Sat, Mar 1 01:40 AM
New Delhi: Even though the farmer loan waiver benefits only those who have borrowed from government banks, it is certainly welcome.
The waiver has brought smiles on the faces of farmers, a little like a good monsoon does. From Vidharbha to Punjab, hope is in the air.
That cheer in Parliament finds a distant echo in the home of Kamla Bai. Her husband Parsuram committed suicide because he was unable to repay 80,000-rupee bank loan he had taken to grow his cotton crop.
Kamla Bai got a compensation of one lakh rupees, of which 30,000 was given to her as cash, and rest put in a bank. But that too didn't help pay back Parsuram's loan. Harried by bank officials, today Kamla can afford to breathe easy.
"I don't have food. How can I repay my debts?" Kamla Bai asks.
Kamla is one of the four crore farmers who have been granted a complete loan waiver by Chidambaram. Farmers with up to 2 hectares of land qualify for the scheme. The Finance Minister's gift for farmers spreads beyond Vidharbha to drought-hit Bundelkhand.

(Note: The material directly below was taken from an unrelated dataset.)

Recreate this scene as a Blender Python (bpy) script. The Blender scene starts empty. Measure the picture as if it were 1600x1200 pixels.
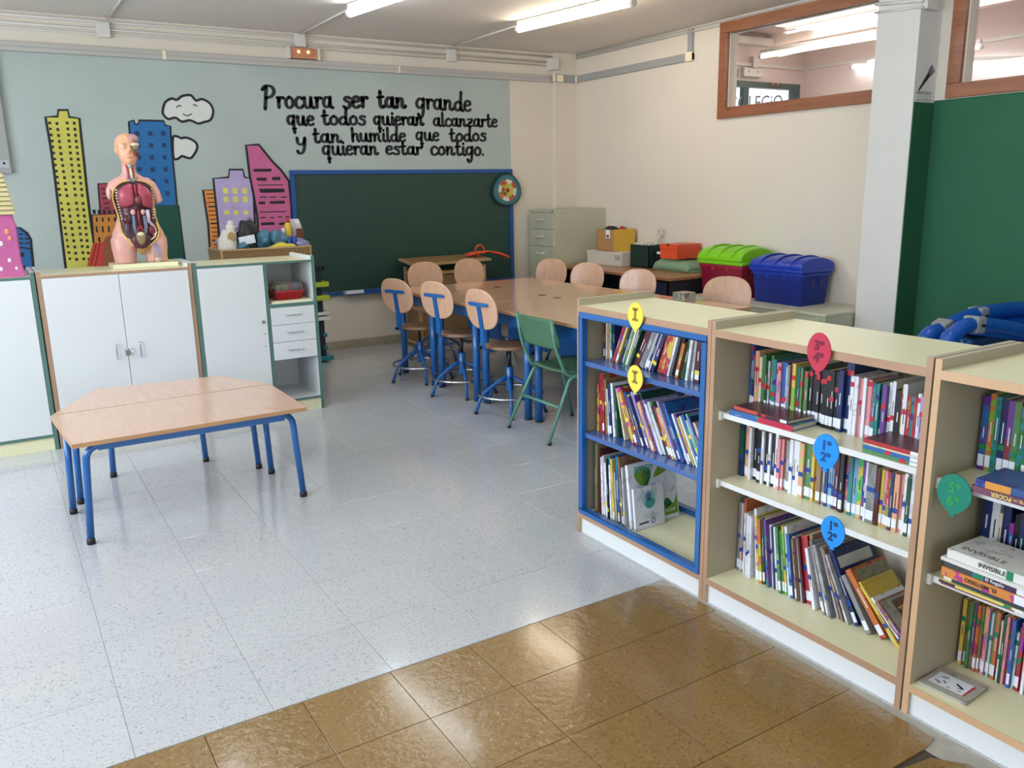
import bpy, bmesh, math, random
from mathutils import Vector, Matrix, noise
random.seed(7)
S = bpy.context.scene
COL = S.collection
PI = math.pi
R = math.radians

# ------------------------------------------------------------------ camera
FPX, YAW, PITCH, ROLL = 1303.82, 0.552269, 0.230559, -0.0190196
CAM = Vector((0, 0, 1.567))
Fw = Vector((math.sin(YAW)*math.cos(PITCH), math.cos(YAW)*math.cos(PITCH), -math.sin(PITCH)))
Rt = Vector((math.cos(YAW), -math.sin(YAW), 0)); Up = Rt.cross(Fw)
Rr = math.cos(ROLL)*Rt + math.sin(ROLL)*Up
Ur = -math.sin(ROLL)*Rt + math.cos(ROLL)*Up
cd = bpy.data.cameras.new('camera'); cam = bpy.data.objects.new('camera', cd); COL.objects.link(cam)
cd.sensor_width = 36; cd.lens = 36*FPX/1600; cd.clip_start = .05; cd.clip_end = 100
cam.matrix_world = Matrix(((Rr.x, Ur.x, -Fw.x, CAM.x), (Rr.y, Ur.y, -Fw.y, CAM.y), (Rr.z, Ur.z, -Fw.z, CAM.z), (0, 0, 0, 1)))
S.camera = cam
def at(u, v, ax, val):
    """survey point of the photograph on the plane axis=val, in metres"""
    d = Rr*((u-800)/FPX) + Ur*(-(v-600)/FPX) + Fw
    t = (val-CAM[ax])/d[ax]
    return CAM + d*t

# ------------------------------------------------------------------ world, exposure, daylight
S.view_settings.view_transform = 'Standard'; S.view_settings.look = 'None'
S.view_settings.gamma = 1; S.view_settings.use_curve_mapping = False
S.view_settings.exposure = 0.06
W = bpy.data.worlds.new('sky'); S.world = W; W.use_nodes = True
bg = W.node_tree.nodes['Background']; bg.inputs[0].default_value = (.80, .90, 1, 1); bg.inputs[1].default_value = 2.2
def area(name, loc, rot, sx, sy, power, color):
    l = bpy.data.lights.new(name, 'AREA'); l.shape = 'RECTANGLE'; l.size = sx; l.size_y = sy
    l.energy = power; l.color = color
    o = bpy.data.objects.new(name, l); COL.objects.link(o); o.location = loc; o.rotation_euler = rot
    return o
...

"It's a great step and will help us. We have been facing drought for years," a Bundlkhand farmer Ram Prasad says.
Farmers in Punjab are also happy at the news of the waiver.
But within the offer to waive off the loan, the fine print holds some problems. The biggest one is that close to 80 per cent farm loans are taken from private moneylenders and not banks.
The economist prime minister describes the debt waiver as "an unorthodox response."
Chidambaram calls it redeeming a "debt of gratitude." But with one-lakh farmers suicides in the last 10 years and counting, the PM's relief package unable stop the deaths, this waiver holds the promise of hope for crores of farmers.